Lynn HarrellThe American cellist Lynn Harrell, who won Grammys for his chamber music recordings with Vladimir Ashkenazy and Itzhak Perlman, has died aged 76.

The son of baritone Mack Harrell and violinist Marjorie Fulton, Harrell was born in New York in 1944 and began playing the cello aged nine, going on to train at the Juilliard School of Music (where his teachers included Leonard Rose) and the Curtis Institute of Music in Philadelphia. Even before commencing conservatoire study Harrell was making a name for himself on the competition circuit, reaching the semi-finals of the International Tchaikovsky Competition (for which he was later a juror himself) at eighteen; he joined the ranks of the Cleveland Orchestra shortly afterwards, becoming their principal cellist in 1964.
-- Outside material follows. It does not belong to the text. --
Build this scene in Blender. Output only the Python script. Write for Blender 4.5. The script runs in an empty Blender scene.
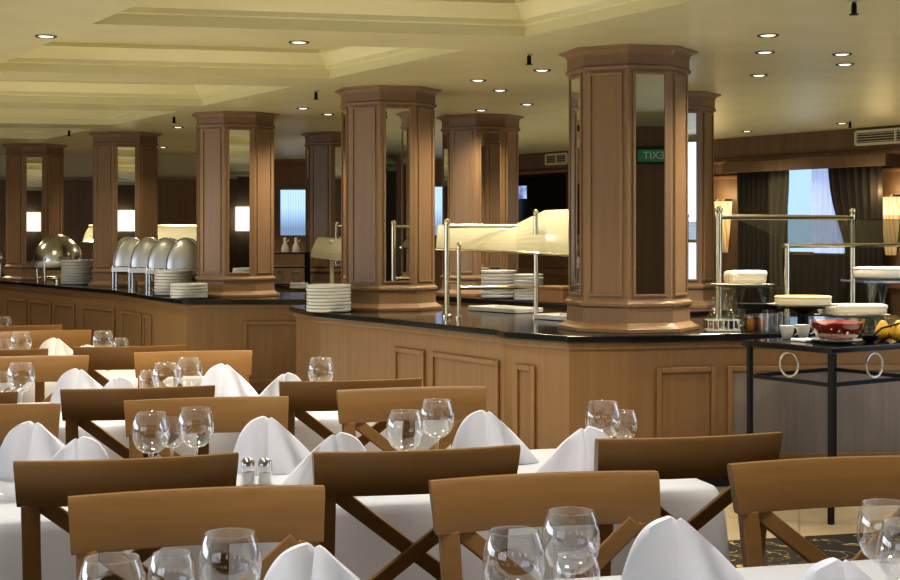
import bpy, bmesh, math, random
from mathutils import Vector, Matrix
random.seed(7)
S = bpy.context.scene
C = S.collection
PI = math.pi
EYE, F, HY = 1.40, 1400.0, 232.5      # eye height, focal length in pixels, horizon line

def at(px, d):            # lateral position of something seen at column px, d metres away
    return (px - 450) / F * d
def on(px, py, z):        # ground-plan point of a pixel on the horizontal plane z
    d = (EYE - z) * F / (py - HY)
    return (at(px, d), d)
def hz(py, d):            # height of pixel row py at distance d
    return EYE + (HY - py) / F * d

U = Vector((-0.556, 0.831)); N = Vector((0.831, 0.556))       # axis of the buffet and of the window wall
ROW = math.radians(14)
R = Vector((math.cos(ROW), math.sin(ROW))); P = Vector((-math.sin(ROW), math.cos(ROW)))

# ------------------------------------------------------------------ materials
def new_mat(name):
    m = bpy.data.materials.new(name); m.use_nodes = True
    nt = m.node_tree; b = nt.nodes['Principled BSDF']
    return m, nt, b
def plain(name, col, rough=.5, metal=0, spec=.5, bump=0, bscale=60, var=0, emit=None, estr=0, coat=0):
    m, nt, b = new_mat(name)
    b.inputs['Base Color'].default_value = (*col, 1)
    b.inputs['Roughness'].default_value = rough
    b.inputs['Metallic'].default_value = metal
    b.inputs['Specular IOR Level'].default_value = spec
    b.inputs['Coat Weight'].default_value = coat
    tc = nt.nodes.new('ShaderNodeTexCoord')
    if var:
        n = nt.nodes.new('ShaderNodeTexNoise'); n.inputs['Scale'].default_value = 3; n.inputs['Detail'].default_value = 4
        nt.links.new(tc.outputs['Object'], n.inputs['Vector'])
        r = nt.nodes.new('ShaderNodeValToRGB')
        r.color_ramp.elements[0].position = .3; r.color_ramp.elements[1].position = .7
        r.color_ramp.elements[0].color = (*[c * (1 - var) for c in col], 1)
        r.color_ramp.elements[1].color = (*[min(1, c * (1 + var)) for c in col], 1)
        nt.links.new(n.outputs['Fac'], r.inputs['Fac']); nt.links.new(r.outputs['Color'], b.inputs['Base Color'])
    if bump:
        n2 = nt.nodes.new('ShaderNodeTexNoise'); n2.inputs['Scale'].default_value = bscale
        nt.links.new(tc.outputs['Object'], n2.inputs['Vector'])
        bp = nt.nodes.new('ShaderNodeBump'); bp.inputs['Strength'].default_value = bump; bp.inputs['Distance'].default_value = .01
        nt.links.new(n2.outputs['Fac'], bp.inputs['Height']); nt.links.new(bp.outputs['Normal'], b.inputs['Normal'])
    if emit:
        b.inputs['Emission Color'].default_value = (*emit, 1); b.inputs['Emission Strength'].default_value = estr
    return m
def wood(name, dark, light, axis='X', rough=.38, scale=1.0, coat=.15):
    m, nt, b = new_mat(name)
    tc = nt.nodes.new('ShaderNodeTexCoord'); mp = nt.nodes.new('ShaderNodeMapping')
    s = {'X': (1.2, 26, 26), 'Y': (26, 1.2, 26), 'Z': (26, 26, 1.2)}[axis]
    mp.inputs['Scale'].default_value = [k * scale for k in s]
    nt.links.new(tc.outputs['Object'], mp.inputs['Vector'])
    n = nt.nodes.new('ShaderNodeTexNoise'); n.inputs['Scale'].default_value = 1.6; n.inputs['Detail'].default_value = 6; n.inputs['Distortion'].default_value = .6
    nt.links.new(mp.outputs['Vector'], n.inputs['Vector'])
    r = nt.nodes.new('ShaderNodeValToRGB')
    r.color_ramp.elements[0].position = .3; r.color_ramp.elements[1].position = .72
    r.color_ramp.elements[0].color = (*dark, 1); r.color_ramp.elements[1].color = (*light, 1)
    nt.links.new(n.outputs['Fac'], r.inputs['Fac']); nt.links.new(r.outputs['Color'], b.inputs['Base Color'])
    b.inputs['Roughness'].default_value = rough; b.inputs['Coat Weight'].default_value = coat; b.inputs['Coat Roughness'].default_value = .25
    return m
def thin_glass(name, tint=(1, 1, 1), edge=.5, base=.06, gcol=(1, 1, 1), rough=.02, haze=0, hcol=(1, 1, 1)):
    m = bpy.data.materials.new(name); m.use_nodes = True
    nt = m.node_tree; nt.nodes.clear()
    out = nt.nodes.new('ShaderNodeOutputMaterial')
    tr = nt.nodes.new('ShaderNodeBsdfTransparent'); tr.inputs['Color'].default_value = (*tint, 1)
    gl = nt.nodes.new('ShaderNodeBsdfGlossy'); gl.inputs['Color'].default_value = (*gcol, 1); gl.inputs['Roughness'].default_value = rough
    lw = nt.nodes.new('ShaderNodeLayerWeight'); lw.inputs['Blend'].default_value = .35
    mr = nt.nodes.new('ShaderNodeMapRange'); mr.inputs['To Min'].default_value = base; mr.inputs['To Max'].default_value = edge
    nt.links.new(lw.outputs['Facing'], mr.inputs['Value'])
    mx = nt.nodes.new('ShaderNodeMixShader')
    nt.links.new(mr.outputs['Result'], mx.inputs['Fac']); nt.links.new(tr.outputs[0], mx.inputs[1]); nt.links.new(gl.outputs[0], mx.inputs[2])
    last = mx
    if haze:
        df = nt.nodes.new('ShaderNodeBsdfDiffuse'); df.inputs['Color'].default_value = (*hcol, 1)
        m2 = nt.nodes.new('ShaderNodeMixShader'); m2.inputs['Fac'].default_value = haze
        nt.links.new(mx.outputs[0], m2.inputs[1]); nt.links.new(df.outputs[0], m2.inputs[2]); last = m2
    nt.links.new(last.outputs[0], out.inputs['Surface'])
    return m
def emission(name, col, strength):
    m = bpy.data.materials.new(name); m.use_nodes = True
    nt = m.node_tree; nt.nodes.clear()
    out = nt.nodes.new('ShaderNodeOutputMaterial'); e = nt.nodes.new('ShaderNodeEmission')
    e.inputs['Color'].default_value = (*col, 1); e.inputs['Strength'].default_value = strength
    nt.links.new(e.outputs[0], out.inputs['Surface'])
    return m

M = {}
M['chair'] = wood('chair_wood', (.275, .145, .048), (.315, .172, .060), 'X', .36)
M['barwood'] = wood('bar_wood', (.222, .134, .066), (.262, .160, .080), 'Z', .42, .7)
M['barwood2'] = wood('bar_panel_wood', (.205, .121, .058), (.25, .150, .074), 'Z', .4, .7)
M['colwood'] = wood('column_wood', (.265, .172, .102), (.30, .197, .118), 'Z', .4, .8)
M['colwood2'] = wood('column_panel_wood', (.25, .160, .093), (.285, .185, .108), 'Z', .36, .8)
M['cap'] = wood('capital_wood', (.21, .13, .078), (.25, .157, .096), 'X', .45, .6)
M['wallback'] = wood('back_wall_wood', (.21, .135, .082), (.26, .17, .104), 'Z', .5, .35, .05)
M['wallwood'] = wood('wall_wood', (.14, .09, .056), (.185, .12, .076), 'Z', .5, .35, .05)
M['trimwood'] = wood('trim_wood', (.20, .115, .066), (.27, .16, .092), 'X', .35, .4)
M['ceiling'] = plain('ceiling_paint', (.545, .53, .355), .42, bump=.05, bscale=1.6, var=.05)
M['cove'] = plain('cove_paint', (.70, .67, .44), .3)
M['cloth'] = plain('white_cloth', (.66, .66, .67), .9, bump=.12, bscale=14)
M['napkin'] = plain('napkin_linen', (.92, .92, .99), .8, bump=.04, bscale=40)
M['china'] = plain('white_china', (.72, .73, .72), .22)
M['chinagrey'] = plain('grey_china', (.60, .63, .66), .3)
M['granite'] = plain('black_granite', (.012, .012, .014), .12, bump=0, var=.3)
M['black'] = plain('black_iron', (.008, .008, .009), .45, spec=.25)
M['blackgloss'] = plain('black_gloss', (.008, .008, .01), .08)
M['steel'] = plain('polished_steel', (.72, .73, .72), .22, 1)
M['steel2'] = plain('brushed_steel', (.66, .67, .68), .34, 1)
M['satin'] = plain('satin_steel', (.66, .67, .68), .3, .85)
M['chrome'] = plain('chrome', (.85, .85, .87), .08, 1)
M['brass'] = plain('pale_brass', (.78, .72, .52), .22, 1)
M['mirror'] = plain('mirror_glass', (.80, .80, .78), .015, 1)
M['glass'] = thin_glass('clear_glass', (.985, .985, .99), .78, .10)
M['glass2'] = thin_glass('shelf_glass', (.86, .92, .9), .5, .1)
M['smoke'] = thin_glass('smoked_guard_glass', (.46, .48, .49), .26, .05, (.8, .8, .78))
M['acrylic'] = thin_glass('acrylic_ceiling_sheen', (.75, .75, .65), .45, .2, (1, .98, .85), .1, .58, (.56, .555, .42))  # cream diffuse part paints the ceiling's reflection into the guard
M['curtain'] = plain('dark_curtain', (.035, .03, .024), .9)
M['curtain2'] = plain('olive_curtain', (.085, .08, .06), .9)
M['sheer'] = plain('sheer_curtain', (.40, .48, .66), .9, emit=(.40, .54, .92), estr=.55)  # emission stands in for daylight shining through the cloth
M['day'] = emission('daylight_pane', (.52, .76, 1.0), .85)
M['dayblue'] = emission('dusk_blue_pane', (.33, .50, 1.0), .95)
M['lamp'] = emission('downlight_lens', (1, .90, .66), 3.5)
def shade_mat(name, c0, c1, s0, s1, z0, z1):
    m = bpy.data.materials.new(name); m.use_nodes = True; nt = m.node_tree; nt.nodes.clear()
    out = nt.nodes.new('ShaderNodeOutputMaterial'); e = nt.nodes.new('ShaderNodeEmission'); tc = nt.nodes.new('ShaderNodeTexCoord')
    wv = nt.nodes.new('ShaderNodeTexWave'); wv.bands_direction = 'X'; wv.inputs['Scale'].default_value = 9; wv.inputs['Distortion'].default_value = 1.5
    nt.links.new(tc.outputs['Object'], wv.inputs['Vector'])
    r = nt.nodes.new('ShaderNodeValToRGB'); r.color_ramp.elements[0].color = (*c0, 1); r.color_ramp.elements[1].color = (*c1, 1)
    nt.links.new(wv.outputs['Fac'], r.inputs['Fac']); nt.links.new(r.outputs['Color'], e.inputs['Color'])
    sx = nt.nodes.new('ShaderNodeSeparateXYZ'); mr = nt.nodes.new('ShaderNodeMapRange')
    nt.links.new(tc.outputs['Object'], sx.inputs[0]); nt.links.new(sx.outputs['Z'], mr.inputs['Value'])
    mr.inputs['From Min'].default_value = z0; mr.inputs['From Max'].default_value = z1; mr.inputs['To Min'].default_value = s0; mr.inputs['To Max'].default_value = s1
    nt.links.new(mr.outputs['Result'], e.inputs['Strength']); nt.links.new(e.outputs[0], out.inputs['Surface'])
    return m
M['shade'] = shade_mat('sconce_shade', (.85, .42, .12), (1.0, .72, .32), .35, 1.0, -.27, .12)
M['shadetop'] = shade_mat('sconce_glow', (1.0, .62, .22), (1.0, .85, .5), 1.5, .9, .12, .3)
M['lampshade'] = emission('white_lamp_shade', (1.0, .92, .72), 1.6)
M['cream'] = plain('cake_cream', (.80, .74, .58), .6, bump=.2, bscale=60)
M['white'] = plain('icing', (.85, .83, .78), .6, bump=.2, bscale=70)
M['yellow'] = plain('pie_crust', (.72, .56, .25), .6, bump=.4, bscale=60)
M['jelly'] = plain('red_jelly', (.30, .010, .008), .25, bump=.4, bscale=70, var=.4)
M['fruit'] = plain('yellow_fruit', (.65, .42, .05), .4, var=.15)
M['tile'] = None
M['kick'] = plain('dark_plinth', (.03, .025, .02), .6)
M['daylitpanel'] = wood('daylit_panel', (.19, .17, .172), (.23, .205, .205), 'Z', .45, .7)  # bar wood greyed: window daylight put into the panel colour
M['vent'] = plain('vent_cream', (.62, .60, .48), .5)
M['ventdark'] = plain('vent_dark', (.05, .055, .05), .6)
M['sconcemetal'] = plain('sconce_bronze', (.14, .08, .035), .4, .8)
M['bronze'] = plain('dark_trim', (.10, .08, .05), .4, .6)
M['green'] = plain('exit_green', (.03, .18, .10), .4, emit=(.05, .35, .18), estr=.10)
M['screen'] = None
M['amber'] = plain('amber_liquid', (.30, .13, .02), .2)
M['fascia'] = plain('fascia_cream', (.50, .48, .38), .5)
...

Harrell left the Cleveland Orchestra in 1971 and began attracting serious attention as a soloist the following year, after The New York Times observed that ‘This young man has everything’ in a review of a performance at Lincoln Center; three years later he was awarded the prestigious Avery Fisher Prize, and later that year began his recording career in earnest with a recital of Prokofiev, Debussy and Webern and an account of the Dvořák Cello Concerto (both with James Levine on RCA).

In 1981 he joined forces with Vladimir Ashkenazy and Itzhak Perlman to record Tchaikovsky’s Piano Trio ‘In Memory of a Great Artist’, which won a Grammy for Best Chamber Music Recording, and was described as ‘still a clear choice’ for the work by Gramophone just a couple of years ago. The three went on to repeat their success seven years later with a set of the complete Beethoven Piano Trios, and also recorded Brahms, Ravel and Debussy together to great acclaim. Harrell and Ashkenazy became regular collaborators in the recording studio in their own right, both in concerto and cello/piano repertoire: their joint discography includes sonatas by Rachmaninov, Shostakovich, Beethoven and Brahms, and works for cello and orchestra by Bruch, Prokofiev, Dvořák, and Strauss. He also worked frequently with musicians including Stephen Kovacevich, Zubin Mehta, Bernard Haitink, André Previn, Nigel Kennedy, and Anne-Sophie Mutter - a cameo appearance on the latter’s John Williams album Across the Stars last year is one of his final recordings.

Aside from core repertoire, Harrell also championed numerous lesser-known works, giving Victor Herbert’s Cello Concerto No. 1 its world premiere on disc in the late 1980s and also making an acclaimed recording of Henri Dutilleux’s Tout un monde lointain… (written for Rostropovich) with Charles Dutoit and the Orchestre National de France.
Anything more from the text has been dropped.